El concierto se inauguró con la pieza de Staern. Concebida, en palabras del autor, como parte y contraparte o haz y envés musical de la expresión del júbilo, su desarrollo despliega un abanico de dicotomías vertebradas, en buena medida, a través de la función rítmica. Con una figuración predominantemente breve, que contribuye -también en términos generales- a la agógica de carácter vivaz, Jubilate sorprende durante la totalidad de su ejecución -8 minutos aproximadamente-. El éxito de la página debe ser compartido con Oramo y la Filarmónica de Estocolmo: la percusión fue protagonista tanto en las transiciones como en la determinación de cada sección, ejerciendo de catalizador, junto con el enérgico gesto de la batuta finlandesa, para el resto de la formación orquestal. Conviene destacar, por lo demás, la esforzada labor de cuerda, manifestada en el golpe de arco eléctrico, así como el virtuoso rol de viento metal, especialmente reconocible en los crescendos y diminuendos súbitos y el color de sus dinámicas. La lectura se llevó a cabo, en suma, con exactitud y fuerza, logrando un efecto activo a la par que contenido, en el sentido de no desbocado.

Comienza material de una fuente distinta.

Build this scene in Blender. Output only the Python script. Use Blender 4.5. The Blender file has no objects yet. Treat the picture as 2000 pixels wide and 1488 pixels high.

Continuó una de las partituras más celebradas del siglo XX dentro del repertorio pianístico: el Concierto para piano y orquesta núm. 3, de Prokofiev. Su exigencia, que atraviesa de principio a fin el pentagrama, requiere intérpretes excelentes, capaces de combinar virtuosismo con empaque discursivo. Sendas destrezas reúne Nikolai Lugansky, al teclado para la ocasión, como quedó patente tras una exégesis impecable. La introducción asentó inmediatamente una atmósfera adecuada, en la que los arpegios abiertos del talento ruso penetraron con agudeza la textura generada por la orquesta. Los tres movimientos -1. Andante. Allegro; 2. Tema con variazioni; y 3. Allegro ma non troppo- se sucedieron sin ademán de decaída: Oramo condujo de forma vibrante, extrayendo de cada atril precisión y concentración, que se tradujeron en interlocución sublime con la voz desgranada por Lugansky. Merece ser resaltado el asombroso dominio del cambio de compás, incesante y libre de devaneos o incertidumbres en los engarces -conquista que, con base en el fragor pulsional que recorre la obra, supone aún mayor encomio-, y, asimismo, el criterio de un timbre medido, sin renunciar a la claridad del grupeto ni a un volumen de envergadura solista, pero en justo balance respecto al sonido total. Una gran actuación que se culminó con bis arrobador: Cradle Song, de Tchaikovsky, en arreglo de Rachmaninov.